A conqueror roaming over the earth with havoc and destruction.—To Dr. Walter Jones. v, 511. Ford ed., ix, 274. (M., 1810.)
Bonaparte (N.), His Ideas on Government.
Should it be really true that Bonaparte has usurped the government with an intention of making it a free one, whatever his talents may be for war, we have no proofs that he is skilled in forming governments friendly to the people. Wherever he has meddled, we have seen nothing but fragments of the old Roman government stuck into materials with which they can form no cohesion. We see the bigotry of an Italian to the ancient splendor of his country, but nothing which bespeaks a luminous view of the organization of rational government.
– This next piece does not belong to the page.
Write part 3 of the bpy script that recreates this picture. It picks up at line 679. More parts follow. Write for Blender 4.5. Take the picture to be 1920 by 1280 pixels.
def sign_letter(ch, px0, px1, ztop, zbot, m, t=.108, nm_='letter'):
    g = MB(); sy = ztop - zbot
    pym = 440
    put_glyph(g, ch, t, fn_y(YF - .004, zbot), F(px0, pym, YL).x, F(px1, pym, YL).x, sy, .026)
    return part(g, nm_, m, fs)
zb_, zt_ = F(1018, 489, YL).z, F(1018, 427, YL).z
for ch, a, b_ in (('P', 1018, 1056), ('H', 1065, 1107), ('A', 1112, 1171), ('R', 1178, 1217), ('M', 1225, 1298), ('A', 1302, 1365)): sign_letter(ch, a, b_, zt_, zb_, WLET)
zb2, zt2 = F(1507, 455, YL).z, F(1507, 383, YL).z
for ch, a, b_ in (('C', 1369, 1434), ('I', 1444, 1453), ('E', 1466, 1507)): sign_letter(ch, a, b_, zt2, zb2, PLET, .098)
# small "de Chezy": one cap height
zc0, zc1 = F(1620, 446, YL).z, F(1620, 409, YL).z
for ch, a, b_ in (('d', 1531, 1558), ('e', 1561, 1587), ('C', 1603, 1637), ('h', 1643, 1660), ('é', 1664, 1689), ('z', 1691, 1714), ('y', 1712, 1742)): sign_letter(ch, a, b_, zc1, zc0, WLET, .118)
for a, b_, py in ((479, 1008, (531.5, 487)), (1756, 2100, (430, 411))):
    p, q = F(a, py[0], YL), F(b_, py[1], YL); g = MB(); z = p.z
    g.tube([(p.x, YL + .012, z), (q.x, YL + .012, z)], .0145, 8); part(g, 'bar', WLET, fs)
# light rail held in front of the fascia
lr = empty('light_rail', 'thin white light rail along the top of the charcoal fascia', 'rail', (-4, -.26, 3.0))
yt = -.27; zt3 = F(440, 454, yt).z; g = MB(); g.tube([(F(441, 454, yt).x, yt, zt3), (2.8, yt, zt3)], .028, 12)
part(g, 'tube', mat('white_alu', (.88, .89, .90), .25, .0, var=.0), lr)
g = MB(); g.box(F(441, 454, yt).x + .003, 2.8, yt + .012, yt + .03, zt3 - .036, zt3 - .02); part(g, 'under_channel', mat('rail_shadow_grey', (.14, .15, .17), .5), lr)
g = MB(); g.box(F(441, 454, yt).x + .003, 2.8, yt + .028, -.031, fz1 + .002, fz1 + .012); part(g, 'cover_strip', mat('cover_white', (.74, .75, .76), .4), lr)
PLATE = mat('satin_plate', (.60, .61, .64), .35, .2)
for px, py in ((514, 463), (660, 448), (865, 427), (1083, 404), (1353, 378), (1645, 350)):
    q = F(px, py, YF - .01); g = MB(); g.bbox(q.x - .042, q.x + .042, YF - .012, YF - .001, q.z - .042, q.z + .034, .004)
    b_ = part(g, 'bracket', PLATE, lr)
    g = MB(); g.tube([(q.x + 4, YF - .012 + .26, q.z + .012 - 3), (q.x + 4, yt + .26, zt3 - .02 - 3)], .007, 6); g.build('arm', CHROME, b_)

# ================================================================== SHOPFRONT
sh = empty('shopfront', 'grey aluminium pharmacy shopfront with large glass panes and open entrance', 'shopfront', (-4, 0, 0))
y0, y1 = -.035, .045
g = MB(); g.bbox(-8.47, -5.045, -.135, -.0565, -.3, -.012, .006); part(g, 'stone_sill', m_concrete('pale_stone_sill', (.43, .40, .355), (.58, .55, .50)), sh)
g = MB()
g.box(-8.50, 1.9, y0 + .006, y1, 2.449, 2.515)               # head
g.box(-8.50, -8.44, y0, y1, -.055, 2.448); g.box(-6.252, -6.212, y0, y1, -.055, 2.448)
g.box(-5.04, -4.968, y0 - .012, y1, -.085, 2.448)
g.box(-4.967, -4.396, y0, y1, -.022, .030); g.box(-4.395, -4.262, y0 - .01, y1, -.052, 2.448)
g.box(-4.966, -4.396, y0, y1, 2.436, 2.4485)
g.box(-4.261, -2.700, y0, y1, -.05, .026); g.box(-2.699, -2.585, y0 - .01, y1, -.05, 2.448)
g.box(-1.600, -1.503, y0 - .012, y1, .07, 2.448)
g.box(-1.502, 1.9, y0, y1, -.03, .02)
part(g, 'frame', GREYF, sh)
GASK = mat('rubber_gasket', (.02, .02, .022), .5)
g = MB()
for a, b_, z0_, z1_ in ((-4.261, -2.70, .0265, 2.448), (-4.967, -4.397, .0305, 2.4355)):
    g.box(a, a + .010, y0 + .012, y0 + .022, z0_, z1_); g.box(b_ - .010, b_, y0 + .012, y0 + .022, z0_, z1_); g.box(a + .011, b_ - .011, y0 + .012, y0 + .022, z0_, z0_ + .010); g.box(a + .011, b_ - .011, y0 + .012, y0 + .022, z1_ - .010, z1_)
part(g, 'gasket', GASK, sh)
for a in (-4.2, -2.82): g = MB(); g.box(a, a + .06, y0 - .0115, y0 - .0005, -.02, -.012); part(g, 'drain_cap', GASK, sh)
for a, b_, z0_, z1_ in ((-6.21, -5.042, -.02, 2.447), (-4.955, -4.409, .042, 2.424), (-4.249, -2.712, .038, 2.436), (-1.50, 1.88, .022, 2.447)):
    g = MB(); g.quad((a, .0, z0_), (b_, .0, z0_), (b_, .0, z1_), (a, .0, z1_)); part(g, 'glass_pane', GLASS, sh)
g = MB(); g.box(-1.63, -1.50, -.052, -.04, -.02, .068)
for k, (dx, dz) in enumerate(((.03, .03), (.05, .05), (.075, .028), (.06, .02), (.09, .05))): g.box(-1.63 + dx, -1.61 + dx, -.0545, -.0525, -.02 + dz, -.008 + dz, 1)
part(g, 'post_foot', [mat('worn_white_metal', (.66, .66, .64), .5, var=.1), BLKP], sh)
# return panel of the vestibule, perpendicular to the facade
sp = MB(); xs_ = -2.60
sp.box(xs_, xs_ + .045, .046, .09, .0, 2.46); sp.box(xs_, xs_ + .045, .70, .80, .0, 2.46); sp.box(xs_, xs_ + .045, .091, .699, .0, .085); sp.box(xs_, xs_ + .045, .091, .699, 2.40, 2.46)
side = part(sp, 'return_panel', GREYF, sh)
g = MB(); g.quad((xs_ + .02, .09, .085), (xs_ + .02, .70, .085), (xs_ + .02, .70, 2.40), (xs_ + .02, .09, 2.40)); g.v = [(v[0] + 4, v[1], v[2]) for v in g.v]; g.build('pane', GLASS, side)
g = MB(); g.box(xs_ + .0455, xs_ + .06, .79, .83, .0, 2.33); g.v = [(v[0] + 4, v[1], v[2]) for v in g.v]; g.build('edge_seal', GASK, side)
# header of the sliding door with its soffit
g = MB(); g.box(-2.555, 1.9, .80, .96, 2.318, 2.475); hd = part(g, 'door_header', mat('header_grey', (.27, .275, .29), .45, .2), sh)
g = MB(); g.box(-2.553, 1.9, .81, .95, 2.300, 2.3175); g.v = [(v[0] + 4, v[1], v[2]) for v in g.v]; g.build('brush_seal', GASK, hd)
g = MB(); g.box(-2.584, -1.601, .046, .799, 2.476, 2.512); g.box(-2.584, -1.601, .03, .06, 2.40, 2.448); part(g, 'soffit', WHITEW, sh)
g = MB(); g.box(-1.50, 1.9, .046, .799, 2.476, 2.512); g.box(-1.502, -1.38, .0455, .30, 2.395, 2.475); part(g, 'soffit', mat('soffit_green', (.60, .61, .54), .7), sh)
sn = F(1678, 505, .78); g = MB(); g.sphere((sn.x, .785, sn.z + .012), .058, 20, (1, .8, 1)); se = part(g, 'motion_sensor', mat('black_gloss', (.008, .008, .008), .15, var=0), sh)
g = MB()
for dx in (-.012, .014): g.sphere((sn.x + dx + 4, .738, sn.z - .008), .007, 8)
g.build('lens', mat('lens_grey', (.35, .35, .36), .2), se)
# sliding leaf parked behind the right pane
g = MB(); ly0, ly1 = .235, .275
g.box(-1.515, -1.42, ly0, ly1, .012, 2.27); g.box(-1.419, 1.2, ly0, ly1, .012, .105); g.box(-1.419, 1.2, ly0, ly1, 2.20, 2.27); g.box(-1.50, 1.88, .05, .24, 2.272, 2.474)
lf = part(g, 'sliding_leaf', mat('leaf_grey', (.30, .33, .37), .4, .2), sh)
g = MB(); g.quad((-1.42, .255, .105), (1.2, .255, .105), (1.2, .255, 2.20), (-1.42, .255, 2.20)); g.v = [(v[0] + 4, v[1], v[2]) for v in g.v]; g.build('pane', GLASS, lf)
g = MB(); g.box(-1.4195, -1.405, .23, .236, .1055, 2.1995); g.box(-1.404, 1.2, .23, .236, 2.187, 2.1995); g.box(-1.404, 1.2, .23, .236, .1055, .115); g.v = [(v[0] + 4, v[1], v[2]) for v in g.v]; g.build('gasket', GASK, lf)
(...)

Perhaps, however, this may end better than we augur; and it certainly will, if his head is equal to true and solid calculations of glory.—To T. M. Randolph. iv, 319. Ford ed., vii, 422. (Pa., Feb. 1800.)
Bonaparte (N.), Human Misery and.
Bonaparte has been the author of more misery and suffering to the world, than any being who ever lived before him. After destroying the liberties of his country, he has exhausted all its resources, physical and moral, to indulge his own maniac ambition, his own tyrannical and overbearing spirit. His sufferings cannot be too great.—To Albert Gallatin. vi, 499. (M., Oct. 1815.)